The toll on Jamaica and where Melissa is heading next

Before the storm even made landfall, the island suffered casualties. 

“I’m very sad to say that over the past few days in preparation of the storm, we’ve had three deaths,” Jamaica’s Minister of Health and Wellness Dr. the Hon. Chrisopher Tufton, MP, said. “Three deaths linked to cutting down of trees. And in one instance, electrocution because of or due to the cutting down of a tree.”

The hope is that evacuations will help save as many lives as possible, but the surrounding homes and buildings are at extreme risk of being decimated in the storm.  

“There is no infrastructure in the region that can withstand a Category 5,” Prime Minister Andrew Holness said, according to The Associated Press. “The question now is the speed of recovery. That’s the challenge.”

Once the storm has passed over Jamaica, however, Melissa is forecast to strike eastern Cuba and parts of the Bahamas. As of now, it’s unlikely that the storm will make landfall in the U.S., but it does have the potential to impact Bermuda, Atlantic Canada, and Europe.

In fact, extreme weather currently conditions over Florida is actually helping to steer Melissa off toward the Northeast into the Atlantic and away from the U.S., said David Roth, a meteorologist with the National Weather Service’s Weather Prediction Center, in an interview with USA Today.
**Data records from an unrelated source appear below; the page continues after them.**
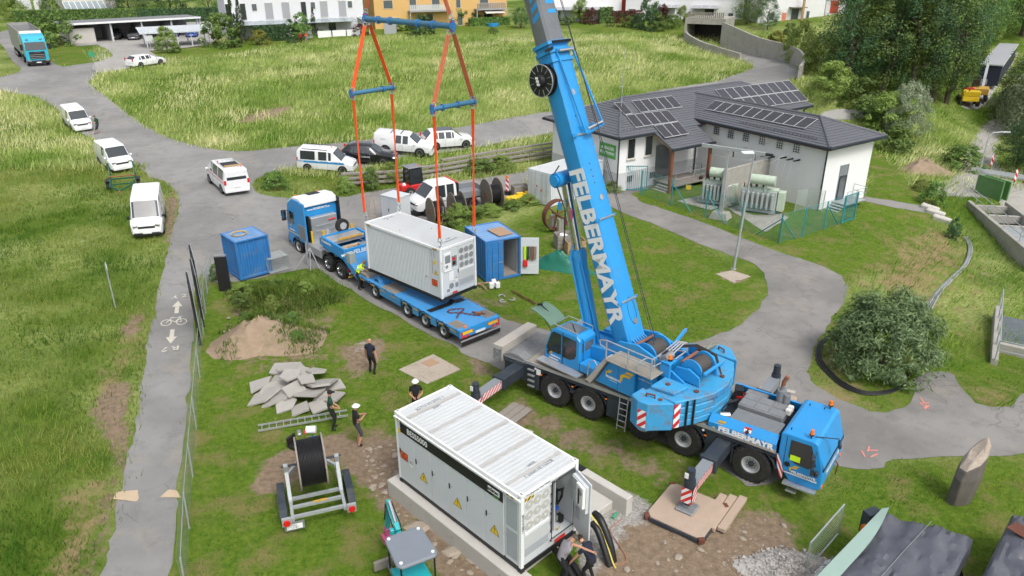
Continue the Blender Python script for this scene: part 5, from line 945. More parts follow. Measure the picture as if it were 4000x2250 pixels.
for k,(x,y,z,l,w,h,mt,rz)in enumerate(((10.4,.55,1.52,.9,.22,.2,'wood_pale',.1),(10.0,.2,1.52,.3,.2,.16,'wood_pale',.4),(9.8,-.2,1.52,.8,.3,.16,'black',1.2),(10.2,-.55,1.6,.6,.5,.3,'grey',1.5),(9.75,-.8,1.52,.7,.4,.12,'wood',1.4),(9.7,.8,1.52,.5,.3,.15,'wood_pale',1.3),(10.7,.0,1.55,1.1,.2,.2,'wood_pale',1.57),(10.6,-.5,1.5,.9,.2,.15,'wood',1.5))):
 t=thing('timber_block',['long pale timber lying at the near side of the trailer neck','short pale timber block in the middle of the trailer neck','black rubber mat lump in the trailer neck','grey square block in the trailer neck','flat brown timber at the far rear of the trailer neck','stout pale timber in the near rear corner of the trailer neck','pale squared beam lying across the trailer neck','brown beam beside the pale one across the neck'][k],'timber',onto(tr,(x,y,z)),TA+rz,'timber in the trailer neck');B().box((0,0,0),(l,w,h)).o('block',mt,t,bevel=.015)
t=thing('rubber_mat_strip','black rubber strip laid across the trailer deck','mat',onto(tr,(1.35,0,.935)),TA+R_(90));rg=[]
for i in range(17):x=-1.1+2.2*i/16;z=.015+.16*math.exp(-((x+.42)/.13)**2);rg.append([(x,-.17,z),(x,.17,z),(x,.17,z+.02),(x,-.17,z+.02)])
B().loft(rg).o('strip','black',t)
def chain(name,label,pts,r,mt,root=None):
 t=thing(name,label,'chain',pts[0]);P=crom(pts,8,False);o0=np.asarray(pts[0],float);L_=0;nxt=0;k=0
 for i in range(len(P)-1):
  d=P[i+1]-P[i];l=np.linalg.norm(d)
  while nxt<=L_+l:
   c=P[i]+d*((nxt-L_)/max(l,1e-6))-o0;u,a_,b__=basis(d);s=a_ if k%2 else b__
   B().tube([c+u*r*2.2*math.cos(q)+s*r*1.3*math.sin(q)for q in np.linspace(0,6.283,8,endpoint=False)],r*.5,4,closed=True).o('link',mt,t);nxt+=r*3.4;k+=1
  L_+=l
 return t
chain('lashing_chain','rusty lashing chain lying in a loop on the rear of the trailer deck',[onto(tr,p_)for p_ in((-.2,.5,.965),(.1,.15,.965),(.35,-.35,.965),(.6,-.1,.965),(.75,.3,.965),(.5,.45,.965),(.2,.1,.965),(-.3,-.2,.965),(-.7,-.5,.965),(-.5,-.85,.965))],.035,'rust')
t=thing('chain_tensioner','rusty chain tensioner lying at the rear corner of the trailer deck','tensioner',onto(tr,(-.55,-.6,.97)),TA+.5);B().cyl((-.35,0,.03),(.35,0,.03),.045,None,8).o('screw','rust',t);B().box((0,.08,.05),(.3,.1,.08)).o('handle','rust_light',t)
tk=thing('truck_tractor','blue three-axle truck tractor with white roof coupled to the low loader','truck',(TO[0],TO[1],.02),TA)
b=B();b.bb(9.3,16.2,-.45,.45,.55,.95);b.bb(9.2,9.4,-1.2,1.2,.55,.95);b.o('chassis','chassis',tk)
pr=[(14.35,.95),(14.35,3.35),(14.55,3.62),(15.6,3.6),(16.25,3.2),(16.55,2.2),(16.6,.6),(15.95,.5),(15.9,.95)]
cabt=B().ext(pr,-1.22,1.22).o('cab','blue',tk,bevel=.06,seg=2)
b=B();b.ext([(14.2,3.28),(14.25,3.62),(14.7,3.78),(15.55,3.72),(16.2,3.3),(16.22,3.18)],-1.18,1.18);b.o('roof_cap','white',cabt,bevel=.05,seg=2);B().box((15.25,-.1,3.765),(.55,.8,.02),0).o('roof_hatch','black',cabt)
for s in(-1,1):
 b=B();b.ext([(15.5,1.95),(15.5,2.72),(16.1,2.72),(16.36,2.1),(16.3,1.85)],s*1.222,s*1.23);b.o('side_window','glass',cabt);b=B();b.ext([(14.0,1.0),(14.0,3.55),(14.35,3.6),(14.35,1.0)],s*1.15,s*1.24);b.o('side_fairing','blue' if s>0 else 'black',cabt)
 b=B();b.bar((16.2,s*1.22,2.7),(16.3,s*1.5,2.72),.05);b.box((16.3,s*1.5,2.55),(.14,.3,.4));b.box((16.3,s*1.5,2.2),(.14,.28,.25));b.o('mirror','black',cabt,bevel=.03);B().box((16.22,s*1.52,2.45),(.01,.22,.5)).o('mirror_glass','chrome',cabt)
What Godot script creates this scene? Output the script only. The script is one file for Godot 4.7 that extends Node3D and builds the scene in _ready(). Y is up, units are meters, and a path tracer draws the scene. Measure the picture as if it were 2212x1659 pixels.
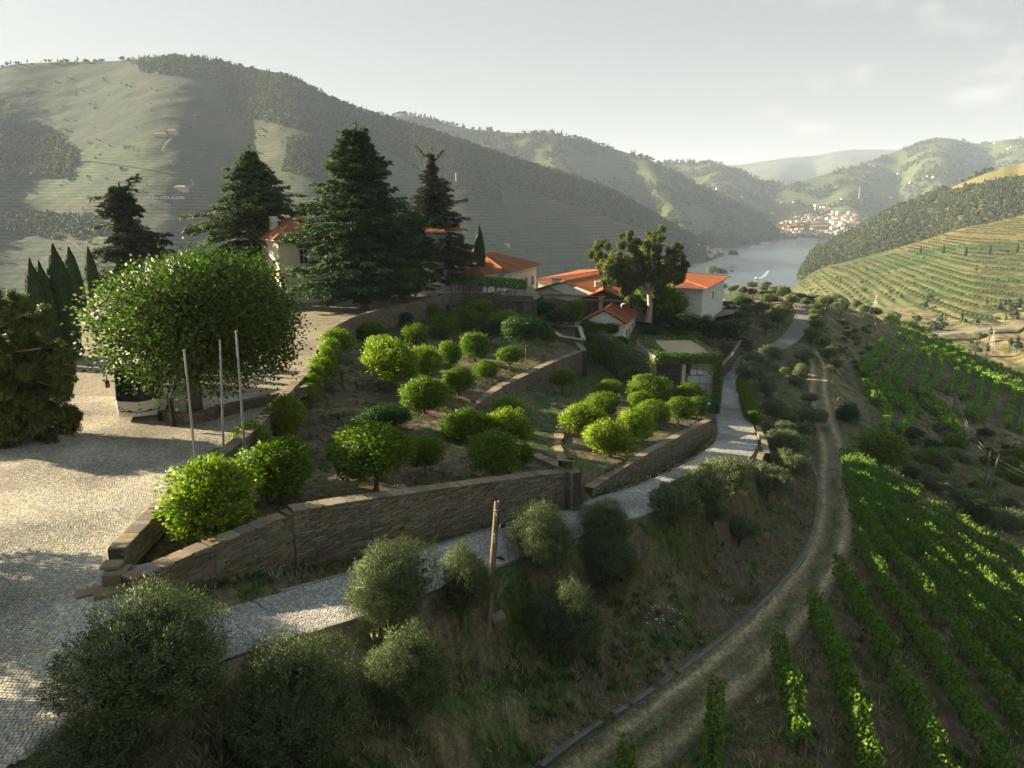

On Monday, as Melissa made its approach toward Jamaica, the Southeast was hit with heavy rain that resulted in anywhere from 16-19 inches of water flooding areas in Central Florida. 

This system will now travel north along the East Coast throughout the week, bringing excessive rain to states like New Jersey and Maryland by Halloween—but nothing compared to the rainfall associated with  Melissa.